After an evaluation, GNOME has moved from Bugzilla to GitLab. Learn more about GitLab.
No new issues can be reported in GNOME Bugzilla anymore.
To report an issue in a GNOME project, go to GNOME GitLab.
Do not go to GNOME Gitlab for: Bluefish, Doxygen, GnuCash, GStreamer, java-gnome, LDTP, NetworkManager, Tomboy.
Bug 691840 - cookies sometimes normalize domain
cookies sometimes normalize domain
Status: RESOLVED NOTABUG
Product: libsoup
Classification: Core
Component: Misc
unspecified
Other Mac OS
: Normal normal
: ---
Assigned To: libsoup-maint@gnome.bugs
libsoup-maint@gnome.bugs
Depends on:
Blocks:
 
 
Reported: 2013-01-16 10:49 UTC by O Gorter
Modified: 2013-08-25 13:46 UTC
See Also:
GNOME target: ---
GNOME version: ---


Attachments
proposed path to only set domain through soup_cookie_set_domain and normalize there (2.62 KB, patch)
2013-01-16 10:49 UTC, O Gorter
none Details | Review

Description O Gorter 2013-01-16 10:49:29 UTC
Created attachment 233578 [details] [review]
proposed path to only set domain through soup_cookie_set_domain and normalize there

In soup_cookie_parse() it will ensure the domain is prefixed with a dot "." but there are plenty of cases where this does not happen, like just soup_cookie_new().

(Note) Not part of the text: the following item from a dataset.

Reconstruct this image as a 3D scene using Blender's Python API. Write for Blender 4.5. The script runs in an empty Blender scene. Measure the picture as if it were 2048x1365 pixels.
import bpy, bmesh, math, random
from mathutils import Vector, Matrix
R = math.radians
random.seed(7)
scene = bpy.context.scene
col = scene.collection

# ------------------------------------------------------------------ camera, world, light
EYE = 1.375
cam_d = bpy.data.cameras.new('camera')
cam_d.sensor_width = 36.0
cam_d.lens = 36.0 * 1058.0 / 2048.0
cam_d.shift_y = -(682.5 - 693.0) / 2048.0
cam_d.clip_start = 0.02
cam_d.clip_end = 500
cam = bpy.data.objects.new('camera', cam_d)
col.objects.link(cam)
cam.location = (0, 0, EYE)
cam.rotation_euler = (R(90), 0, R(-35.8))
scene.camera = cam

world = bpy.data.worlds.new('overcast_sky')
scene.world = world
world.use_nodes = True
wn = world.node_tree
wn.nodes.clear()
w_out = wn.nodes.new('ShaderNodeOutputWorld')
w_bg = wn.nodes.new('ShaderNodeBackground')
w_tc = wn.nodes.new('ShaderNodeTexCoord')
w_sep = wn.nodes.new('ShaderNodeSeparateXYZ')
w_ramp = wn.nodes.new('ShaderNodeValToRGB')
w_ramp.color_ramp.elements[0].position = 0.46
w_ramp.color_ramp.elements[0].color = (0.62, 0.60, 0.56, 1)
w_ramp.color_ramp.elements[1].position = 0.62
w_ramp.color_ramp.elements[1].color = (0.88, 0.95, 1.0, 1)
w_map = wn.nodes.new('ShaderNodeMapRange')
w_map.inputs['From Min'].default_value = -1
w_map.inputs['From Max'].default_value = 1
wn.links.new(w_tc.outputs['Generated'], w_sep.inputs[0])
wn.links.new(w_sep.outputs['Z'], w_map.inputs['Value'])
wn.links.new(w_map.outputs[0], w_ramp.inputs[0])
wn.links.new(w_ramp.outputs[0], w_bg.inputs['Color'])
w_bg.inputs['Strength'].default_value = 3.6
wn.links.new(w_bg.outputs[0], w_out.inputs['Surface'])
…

That means writing and reading back a cookie is not idempotent and might result in duplication that acts "weird" because they are two distinct cookies that match equal. It breaks webkit behavior when javascript manipulates cookies.

A cookie from webkit comes in as domain=test.host.com, after writing and reading back, the domain becomes .test.host.com, now we have two cookies in the cookie jar that ought to be equal and result in a duplicate.

I am no expert on cookie behavior and this dot thing, but I fixed this by having soup_cookie_set_domain() normalize the expectations on domain names and only set the domain through this function, even internally. See attached patch.
Comment 1 Dan Winship 2013-02-06 14:26:34 UTC
(In reply to comment #0)
> That means writing and reading back a cookie is not idempotent and might result
> in duplication that acts "weird" because they are two distinct cookies that
> match equal. It breaks webkit behavior when javascript manipulates cookies.

Is there a specific webkit test this is breaking? And have you made sure that the patch doesn't break any webkit tests that are currently passin?
Comment 2 O Gorter 2013-03-04 12:42:15 UTC
As activevideo we have a different kind of webkit platform. Webkit-gtk or efl use a persistent libsoup cookie backend. Our platform does not have permanent storage, so we "manually" serialize the cookies. AFAIK we are the only one using these two functionalities together. So there is no webkit test breaking. However I cannot verify my patch does not break anything downstream, so I understand some reluctance to just apply this patch.

Fact is that either 1) libsoup should not make any assumptions on cookies and the prefixed dot. Or 2) it should make the same assumptions in all cases. This half thing is weird, and can put libsoup in a state where it thinks it has more cookies then it actually has. A version with the dot, and a version without. And it does not update both versions, so old cookies linger on when iterating all cookies, but are invisible when doing a lookup.

Because it seemed to me libsoup internally wants to assume cookie domains are prefixed with a dot, I just patched the code such that there are not any cases left where that assumption is broken. If this is not an assumption libsoup wants to make, then the serialization functions should probably leave the cookie domains alone too...
Comment 3 Dan Winship 2013-08-25 13:46:54 UTC
Sorry for the delay in dealing with this.

I've added to the soup_cookie_new() docs clarifying the semantics of the @domain parameter:

+ * If @domain starts with ".", that indicates a domain (which matches
+ * the string after the ".", or any hostname that has @domain as a
+ * suffix). Otherwise, it is a hostname and must match exactly.

The API needs to be able to create both kinds of cookies, so this distinction is needed. (Cookies with no domain attribute are host-only cookies, which get stored without the preceding ".".)

So in your case, the fix is that whatever is creating the cookies needs to add the "." prefix itself.